Date of Award

5-2025

Document Type

Thesis campus only

First Advisor

Christina B. Cooley, Ph.D.

Abstract

Controlling reaction kinetics with precision is vital for tailoring polymer properties such as molecular weight and dispersity; thus, reactions which are able to control and optimize for these characteristics are becoming increasingly important. Current methods that are able to reliably and carefully monitor polymerizations involve highly specialized, costly, and low-throughput instrumentation which all sacrifice the ability to monitor reaction kinetics in real-time. As an alternative to these complex and expensive setups, fluorogenic atom transfer radical polymerization (fluorogenic ATRP) is explored as a simple and accessible method for the direct, in situ, monitoring of polymerization kinetics and for the purposes of polymer molecular weight characterization.

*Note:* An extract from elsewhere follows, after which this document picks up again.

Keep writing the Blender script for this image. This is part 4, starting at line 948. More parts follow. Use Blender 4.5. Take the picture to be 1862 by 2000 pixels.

The Cooley Group has previously demonstrated that a fluorogenic monomer probe, anthracene methacrylamide (AnMA), will yield a fluorescent polymer upon co-polymerization, even at low concentrations of this monomer. The trace incorporation of anthracene methacrylamide into a variety of preexisting reactions allows for simple fluorescence measurements to act as a non-invasive technique to monitor the degree of polymerization and polymer molecular weight. This work details the testing and efficacy of this approach through reactions which copolymerize anthracene methacrylamide (and other fluorogenic monomers) into a variety of both established and emerging ATRP reactions to understand and define parameters for the relationship between observed polymer fluorescence and polymer characteristics. Additional work is also being done to characterize the polymers formed from these reactions, and a proof-of-concept surface-initiated polymerization application has been developed and is currently the subject of ongoing experimentation.